Furthermore, Mr. Zakreski's decision was basal upon illegal authority. The letter was based on his concern over budget control and ignored the agreement between the National Indian Brotherhood and the minister.

v) Student Residence
At this time, only Indian Student Residences are under Indian Boards. There is an agreement between the Federation and the department, 1972, which provided for the appointment of two Indian Student Residence administrators per year; but, at this time, only two persons have been appointed, rather than six.

The dialogue is dead, the thoughts that a new approach was to be developed, that the concept that Indian people were to be freed from past bandages has been but a false hope.

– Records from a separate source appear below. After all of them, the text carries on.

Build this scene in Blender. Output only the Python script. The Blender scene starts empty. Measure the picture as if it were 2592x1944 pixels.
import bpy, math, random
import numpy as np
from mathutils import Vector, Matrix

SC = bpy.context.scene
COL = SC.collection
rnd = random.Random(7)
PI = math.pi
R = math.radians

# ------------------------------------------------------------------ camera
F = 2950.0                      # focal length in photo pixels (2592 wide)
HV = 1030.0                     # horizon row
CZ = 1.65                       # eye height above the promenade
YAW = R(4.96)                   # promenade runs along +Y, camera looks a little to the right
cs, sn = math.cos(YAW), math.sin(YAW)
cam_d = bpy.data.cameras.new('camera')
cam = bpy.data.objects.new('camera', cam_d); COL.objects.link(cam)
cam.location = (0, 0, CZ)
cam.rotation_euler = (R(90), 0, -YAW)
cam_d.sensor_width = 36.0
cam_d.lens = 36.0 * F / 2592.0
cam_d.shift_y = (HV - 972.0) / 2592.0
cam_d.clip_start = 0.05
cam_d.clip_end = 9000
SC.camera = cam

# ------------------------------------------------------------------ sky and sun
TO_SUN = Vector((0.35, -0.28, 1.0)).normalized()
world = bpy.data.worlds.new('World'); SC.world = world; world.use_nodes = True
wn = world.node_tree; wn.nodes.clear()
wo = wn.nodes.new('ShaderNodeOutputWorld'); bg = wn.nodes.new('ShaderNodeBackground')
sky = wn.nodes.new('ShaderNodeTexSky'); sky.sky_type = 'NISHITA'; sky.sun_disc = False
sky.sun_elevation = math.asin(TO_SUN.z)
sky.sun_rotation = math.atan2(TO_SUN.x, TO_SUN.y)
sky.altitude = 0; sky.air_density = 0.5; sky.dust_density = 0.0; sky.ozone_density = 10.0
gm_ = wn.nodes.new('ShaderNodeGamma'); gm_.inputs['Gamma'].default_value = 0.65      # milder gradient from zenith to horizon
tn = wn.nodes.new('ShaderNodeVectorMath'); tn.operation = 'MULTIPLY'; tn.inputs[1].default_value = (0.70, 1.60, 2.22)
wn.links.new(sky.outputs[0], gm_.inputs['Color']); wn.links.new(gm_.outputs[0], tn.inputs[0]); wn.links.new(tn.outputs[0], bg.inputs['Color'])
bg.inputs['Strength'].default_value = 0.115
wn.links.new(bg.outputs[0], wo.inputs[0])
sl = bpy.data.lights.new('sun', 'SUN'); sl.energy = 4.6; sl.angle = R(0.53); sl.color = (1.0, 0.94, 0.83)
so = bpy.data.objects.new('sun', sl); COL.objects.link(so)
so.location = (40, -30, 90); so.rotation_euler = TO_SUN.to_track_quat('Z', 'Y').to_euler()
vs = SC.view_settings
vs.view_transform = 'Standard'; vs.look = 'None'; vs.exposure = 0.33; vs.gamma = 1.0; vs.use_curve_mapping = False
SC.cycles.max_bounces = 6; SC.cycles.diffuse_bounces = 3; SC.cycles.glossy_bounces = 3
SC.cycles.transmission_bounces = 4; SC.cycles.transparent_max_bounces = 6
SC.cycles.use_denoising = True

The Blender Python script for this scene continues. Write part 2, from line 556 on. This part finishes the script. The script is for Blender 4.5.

To develop our control of education, we have been forced into psychological warfare games. In every reserve where we have expressed desire to establish a reserve school, the department attempts to divide our people. Guidance Counsellors articulate discouragement's to our plans working on the minority reserve people who are questioning the developments. On a continual basis programs have been approved and then some months later are arbitrarily curtailed by the department.  The continual refusal by the district superintendents to communicate to us, have resulted in some Indian leaders being placed in a position of frustration and feelings of failure.

We will no longer tolerate the humiliation that our leaders have been forced to live. We will unite to work for the right of the Indian leaders to develop programs that effect the destiny of Indian people. We will work to continue the programs that have been successful as a result of our agonizing struggle to control our education. The task has been hard, but the rewards have made the battle worthwhile.

EDITORS NOTE: The above brief was presented to Indian Affairs Minister Judd Buchanan at a meeting October 11, 1974. At that time the minister did not respond. The minister has not displayed any intentions of listening to the recommendations for the solving of existing problems, but has announced that be has no intention of duplicating services already provided for joint schools.